[WHAT NEEDS TO BE DONE]: All lines from the top of the records below through the line holding "lifted at the end", and only those, should be printed exactly, minus the pictures.
------------------------------
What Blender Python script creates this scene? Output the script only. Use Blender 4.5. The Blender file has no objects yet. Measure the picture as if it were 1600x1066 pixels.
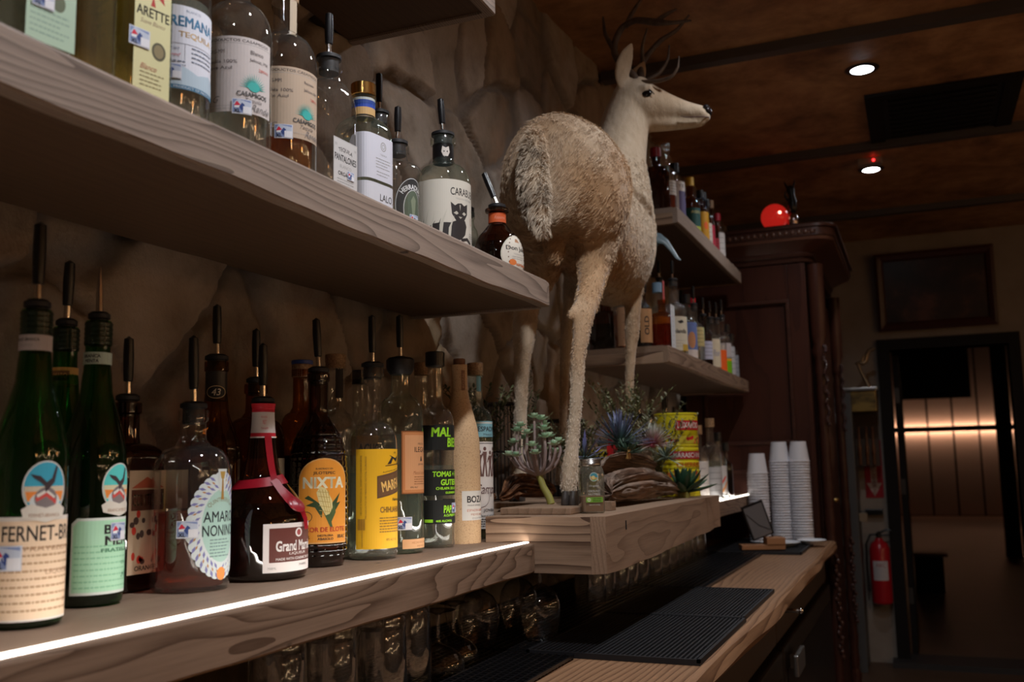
import bpy, bmesh, math, random
import numpy as np
from mathutils import Vector, Matrix
PI = math.pi
S = bpy.context.scene
C = S.collection
R0 = random.Random(7)
H = 1.29            # eye height above the floor; heights below are written relative to the eye and lifted at the end

# ------------------------------------------------------------------ camera
cam = bpy.data.cameras.new('camera'); camo = bpy.data.objects.new('camera', cam); C.objects.link(camo)
cam.sensor_width = 36; cam.lens = 1507.1 / 1600 * 36
M = Matrix(((0.92212264, 0.38641596, -0.01930119), (-0.06705868, 0.11049502, -0.99161181), (-0.38104195, 0.91568202, 0.12780251)))
rot = (M.transposed() @ Matrix(((1, 0, 0), (0, -1, 0), (0, 0, -1)))).to_4x4()
camo.matrix_world = Matrix.Translation((0, 0, H)) @ rot
cam.clip_start = .05; cam.clip_end = 80
cam.dof.use_dof = True; cam.dof.focus_distance = 1.62; cam.dof.aperture_fstop = 5.6
S.camera = camo
# ------------------------------------------------------------------ world, exposure
S.view_settings.view_transform = 'Standard'; S.view_settings.look = 'None'
S.view_settings.gamma = 1; S.view_settings.exposure = 0.0; S.view_settings.use_curve_mapping = False
w = bpy.data.worlds.new('world'); S.world = w; w.use_nodes = True
w.node_tree.nodes['Background'].inputs[0].default_value = (.02, .015, .012, 1)
w.node_tree.nodes['Background'].inputs[1].default_value = .2
S.cycles.max_bounces = 10; S.cycles.transparent_max_bounces = 40; S.cycles.transmission_bounces = 8
S.cycles.glossy_bounces = 5; S.cycles.diffuse_bounces = 4
S.cycles.use_denoising = True; S.cycles.sample_clamp_indirect = 3; S.cycles.caustics_refractive = False; S.cycles.caustics_reflective = False
# ------------------------------------------------------------------ lamps that fill the bar
def lamp(name, kind, loc, power, col, soft=.05, rot=None, **k):
    l = bpy.data.lights.new(name, kind); l.energy = power; l.color = col
    if kind in ('POINT', 'SPOT'): l.shadow_soft_size = soft
    for a, b in k.items(): setattr(l, a, b)
    o = bpy.data.objects.new(name, l); C.objects.link(o); o.location = loc
    if rot: o.rotation_euler = rot
    return o
DOWNLIGHTS = [(-.10, -.36), (-.10, 1.0), (-.10, 2.35), (-.10, 3.71), (-.126, 5.07)]
CEIL = 1.45
DLP = [17, 68, 22, 18, 10]
for (x, y), pw in zip(DOWNLIGHTS, DLP):
    lamp('downlight_beam', 'SPOT', (x, y, CEIL - .05), pw, (.95, .96, 1), .035, None, spot_size=2.6, spot_blend=.7)
WARM = [(2.3, -.6), (2.3, 1.6), (2.3, 3.8)]
for x, y in WARM:
    lamp('warm_fill', 'POINT', (x, y, .62), 4.5, (1, .62, .33), .06)  # added warm fill for ceiling and room; no such lamp in view
lamp('far_room_lamp', 'POINT', (3.2, 12, 1.0), 3, (1, .6, .35), .2)

# the light strips let into the shelf fronts shine back onto the bottles
for y0, y1, pw in ((-.45, 1.738, 1.95), (2.88, 4.43, 1.4)):
    o = lamp('strip_light', 'AREA', (-.6975, (y0 + y1) / 2, -.1435), pw, (1, .93, .85), rot=(0, math.radians(72), 0), shape='RECTANGLE', size=.012, size_y=y1 - y0)
# ------------------------------------------------------------------ materials
_m = {}
def nmat(name, build):
    if name in _m: return _m[name]
    m = bpy.data.materials.new(name); m.use_nodes = True
    nt = m.node_tree; b = nt.nodes['Principled BSDF']
    build(nt, b); _m[name] = m; return m
def N(nt, t, **k):
    n = nt.nodes.new(t)
    for a, v in k.items(): setattr(n, a, v)
    return n
def L(nt, a, b): nt.links.new(a, b)
def plain(name, col, rough=.5, metal=0, spec=.5, coat=0):
    def f(nt, b):
        b.inputs['Base Color'].default_value = (*col, 1); b.inputs['Roughness'].default_value = rough
        b.inputs['Metallic'].default_value = metal; b.inputs['Specular IOR Level'].default_value = spec
        b.inputs['Coat Weight'].default_value = coat
    return nmat(name, f)
def inks(col):      # printed paper colour
    return plain('print_%02x%02x%02x' % tuple(int(255 * min(1, c)) for c in col), col, .55, 0, .3)
def emis(name, col, s):
    def f(nt, b):
        b.inputs['Base Color'].default_value = (*col, 1); b.inputs['Emission Color'].default_value = (*col, 1)
        b.inputs['Emission Strength'].default_value = s
    return nmat(name, f)
def ramp(nt, stops):
    r = N(nt, 'ShaderNodeValToRGB'); e = r.color_ramp.elements
    while len(e) < len(stops): e.new(.5)
    for i, (p, c) in enumerate(stops): e[i].position = p; e[i].color = (*c, 1)
    return r
def coords(nt, scale=(1, 1, 1), loc=(0, 0, 0), kind='Object'):
    t = N(nt, 'ShaderNodeTexCoord'); m = N(nt, 'ShaderNodeMapping')
    m.inputs['Scale'].default_value = scale; m.inputs['Location'].default_value = loc
    L(nt, t.outputs[kind], m.inputs[0]); return m.outputs[0]
def noise(nt, vec, scale, detail=6, rough=.6, dist=0):
    n = N(nt, 'ShaderNodeTexNoise'); n.inputs['Scale'].default_value = scale; n.inputs['Detail'].default_value = detail
    n.inputs['Roughness'].default_value = rough; n.inputs['Distortion'].default_value = dist
    if vec: L(nt, vec, n.inputs['Vector'])
    return n.outputs['Fac']
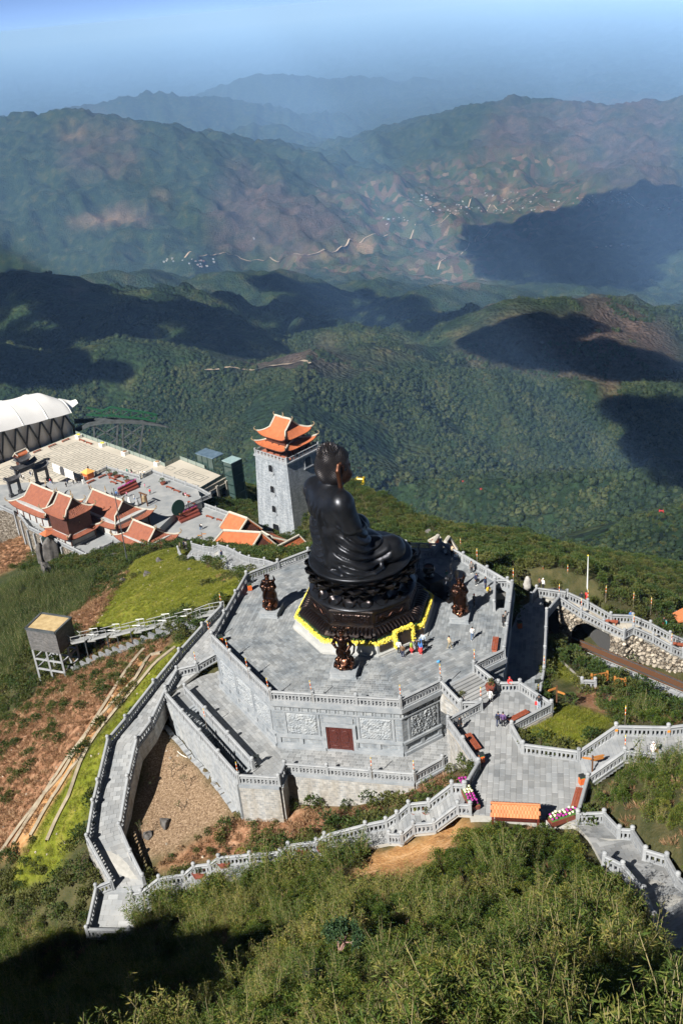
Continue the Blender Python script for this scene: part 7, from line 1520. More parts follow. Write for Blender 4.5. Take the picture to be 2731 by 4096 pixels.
for i,(x,y,r_,lab)in enumerate([(580,575,46,'left red bench by the courtyard railing'),(700,480,46,'second red bench by the courtyard railing'),(410,480,-44,'long red bench by the corner of the upper courtyard'),(240,560,-44,'long red bench left of the courtyard corner'),(560,515,46,'short red bench beside the round yellow planter'),(670,560,46,'short red bench left of the flower steps')]):bench(at(*kU(x,y),ZU),rad(r_-90 if r_>0 else r_+90),lab,2.6,grp='red courtyard benches')
for i,(x,y,z,lab)in enumerate([(295,575,ZU,'brown bench on the grey courtyard behind the bell frame'),(405,625,ZU,'second brown bench behind the bell frame'),(545,690,ZU,'brown bench where two visitors sit'),(620,805,ZU,'brown bench at the railing above the flower steps'),(895,1015,ZL,'brown bench in the middle of the lower courtyard'),(1050,1065,ZL,'brown bench beside the orange roof')]):bench(at(*kT(x,y),z),rad(-44),lab,2.6,grp='brown courtyard benches')
for x,y,lab in[(985,835,'orange bench by the station wall near the plaza corner'),(785,915,'orange bench by the station wall'),(560,1000,'orange bench by the station wall near the gate'),(1230,840,'orange bench next to the white planter cube'),(1335,880,'orange bench second from the plaza corner')]:bench(at(*kW(x,y),ZC),rad(46 if x<1000 else-44),lab,2.8,grp='orange plaza benches')
M_WHT=mat('white_cube',(.7,.69,.65),.7)
for x,y,lab in[(1185,790,'white planter cube at the far corner of the cream plaza'),(1540,915,'white planter cube second along the glass railing')]:p=at(*kW(x,y),ZC);t=thing('planter_cube',lab,'planter',p,'white planter cubes');MB().box(p,(1.6,1.6,1.1),TA).build('box',M_WHT,t);MB().ball(p+(0,0,1.15),.7,8,0,(1,1,.35)).build('plants',M_FLOW,t)
for x,y,lab in[(755,145,'white planter cube third along the glass railing'),(1240,300,'white planter cube near the plaza notch')]:p=at(*kU(x,y),ZC);t=thing('planter_cube',lab,'planter',p,'white planter cubes');MB().box(p,(1.6,1.6,1.1),TA).build('box',M_WHT,t);MB().ball(p+(0,0,1.15),.7,8,0,(1,1,.35)).build('plants',M_FRN,t)
# ------------------------------------------------------------------ taped marker poles on the posts
M_POLE=mat('pole_steel',(.2,.17,.14),.6);TAPE=[mat('tape_red',(.5,.03,.02),.6),mat('tape_white',(.7,.68,.62),.6),mat('tape_orange',(.7,.2,.02),.6),mat('tape_yellow',(.7,.5,.03),.6)]
def pole(p,h,label,lean=(0,0)):
 p=np.array(p,float);t=thing('marker_pole',label,'pole',p,'taped marker poles');e=np.array([lean[0],lean[1],h]);MB().tube([p,p+e],.028,5).build('rod',M_POLE,t)
 for i in range(6):a,b_=.62+i*.06,.62+(i+1)*.06;MB().tube([p+e*a,p+e*b_],.045,5).build('tape_band',TAPE[(2,1,0,2,1,3)[i]],t)
for k,u,h,lab in[(2,0,2.9,'front left corner of the terrace balustrade'),(2,4.5,2.9,'first post of the front balustrade left of the door'),(3,0,3.0,'front right corner of the terrace balustrade'),(3,u4,3.2,'post at the head of the plaza steps'),(1,0,3.0,'left corner of the terrace'),(1,9.0,2.9,'long left balustrade of the terrace'),(1,4.5,2.9,'middle of the long left balustrade'),(3,u5,3.0,'right post at the head of the plaza steps'),(5,0,3.1,'back right corner of the terrace'),(5,6.5,3.0,'middle of the back right balustrade')]:pole(onside(k,u,0,RB+.14),h,'taped marker pole on the '+lab,(-.12 if k<3 else 0,0))
for p,lab in[(A2+(0,-.1,0),'outer left stairway corner post'),(A2*.45+A1*.55+(.9,.9,0),'inner balustrade of the sunken stairs'),(A4+(A5-A4)*.68+(0,-.15,0),'ledge balustrade below the carved door'),(A5+(0,-.15,0),'right corner of the ledge balustrade'),(pl['m'],'planter railing at the foot of the plaza steps'),(rc,'short balustrade by the left path'),(D2,'outer end of the shaded lane parapet'),(D1,'middle of the shaded lane parapet'),(s1_,'corner of the right landing'),(r1+(1.0,.6,0),'bank behind the right landing'),(WN[0],'first post of the walkway'),(WN[1],'second post of the walkway'),(WN[4],'jog of the walkway near balustrade'),(WN[6],'lower near post of the walkway'),(WF[2],'far side of the walkway by the couple'),(PL[0],'head of the metal stairs')]:pole(p,2.9,'taped marker pole at the '+lab)
for x,y,lab in[(2170,2330,'left of the tall white flagpole'),(2268,2330,'in the scrub left of the flagpole'),(2420,2415,'in the scrub right of the flagpole'),(2530,2440,'in the scrub above the walkway'),(2600,2460,'in the scrub near the right frame edge'),(1842,2210,'in the scrub behind the back balustrade')]:
 q=hit(x,y);pole(q,2.8,'taped marker pole standing '+lab)
# ------------------------------------------------------------------ masts, lights, signs
q=hit(2346,2392);t=thing('flagpole','tall white flagpole in the scrub beyond the walkway','flagpole',q);hh=zup(q,2222)-q[2];MB().tube([q,q+(0,0,hh*.4),q+(0,0,hh)],[.11,.09,.05],7).build('pole',mat('white_pole',(.6,.62,.6),.5),t);MB().ball(q+(0,0,hh),.12,8).build('finial',M_FLOW,t);MB().box(q-(0,0,.1),(.5,.5,.25)).build('base',M_CONC,t)
q=at(502,2207,-34);q[2]=float(gz(q[0],q[1]));t=thing('mast','thin dark leaning mast in front of the temple roofs','mast',q);e=aty(455,1953,q[1]);MB().tube([q,e],[.14,.07],6).build('pole',M_GBM,t);MB().tube([q+(.4,0,0),q*.8+e*.2],.05,4).build('stay',M_GBM,t)
def flood(p,rz,lab):
 t=thing('floodlight',lab,'floodlight',p,'floodlights');MB().lathe(p,[(.2,0),(.2,.04),(.04,.06),(.04,.3)],8).build('stand',M_BINT,t);d=np.array([math.cos(rz),math.sin(rz),.35]);c=p+(0,0,.5);MB().tube([c-d*.18,c,c+d*.12],[.12,.26,.28],12).build('housing',M_BINT,t);MB().tube([c+d*.125,c+d*.14],.25,12).build('lens',mat('lamp_glass',(.6,.64,.62),.15),t)
flood(at(*k5(480,312)),rad(220),'round silver floodlight in the back corner of the terrace');flood(at(1009,2330),rad(-20),'white floodlight behind the bin at the back left terrace corner')
M_SIGN=mat('sign_wood',(.36,.14,.03),.6,0,(.48,.2,.05),3);M_SPOST=mat('sign_post_wood',(.1,.045,.02),.7)
def signpost(p,h,lab,arms):
 t=thing('signpost',lab,'signpost',p);MB().box(p,(.12,.12,h)).build('post',M_SPOST,t)
 for z,rz,L in arms:
  d=np.array([math.cos(rz),math.sin(rz),0]);n_=np.array([-d[1],d[0],0])*.03;a=p+(0,0,z)+d*.1;P=[a,a+d*L,a+d*(L+.15)+(0,0,.11),a+d*L+(0,0,.22),a+(0,0,.22)];MB().add([q-n_ for q in P]+[q+n_ for q in P],[(0,1,2,3,4),(9,8,7,6,5)]+[(i,5+i,5+(i+1)%5,(i+1)%5)for i in range(5)]).build('arrow_board',M_SIGN,t)
signpost(at(*kF(1062,562),PLAZA),2.4,'wooden signpost with orange arrow boards at the right plaza corner',[(2.05,rad(10),.9),(1.75,rad(12),.9),(1.9,rad(160),.7)]);q=hit(*kC(797,1180));signpost(q,2.6,'wooden signpost in the shrubs beside the shaded lane',[(2.2,rad(200),.8),(1.8,rad(-40),.7)]);signpost(at(*kS(370,520),ZL),2.6,'small wooden signpost at the courtyard end of the zigzag stairs',[(2.0,rad(-10),.9),(1.6,rad(170),.9)])
def stand(p,lab):t=thing('sign_stand',lab,'sign',p);MB().box(p,(.5,.35,.05)).build('foot',M_BINT,t);MB().box(p,(.06,.06,1.1)).build('stem',M_BINT,t);MB().beam(p+(-.35,0,1.05),p+(.35,0,1.05),.05,.5).build('board',M_BINT,t)
stand(at(*kC(683,1085),LEDGE),'small black sign stand in the lane');stand(at(*k8(1190,990),LEDGE),'small black sign stand at the end of the ledge balustrade')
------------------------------
[THE REPLY]:
What Blender Python script creates this scene? Output the script only. Use Blender 4.5. The Blender file has no objects yet. Measure the picture as if it were 1600x1066 pixels.
import bpy, bmesh, math, random
import numpy as np
from mathutils import Vector, Matrix
PI = math.pi
S = bpy.context.scene
C = S.collection
R0 = random.Random(7)
H = 1.29            # eye height above the floor; heights below are written relative to the eye and lifted at the end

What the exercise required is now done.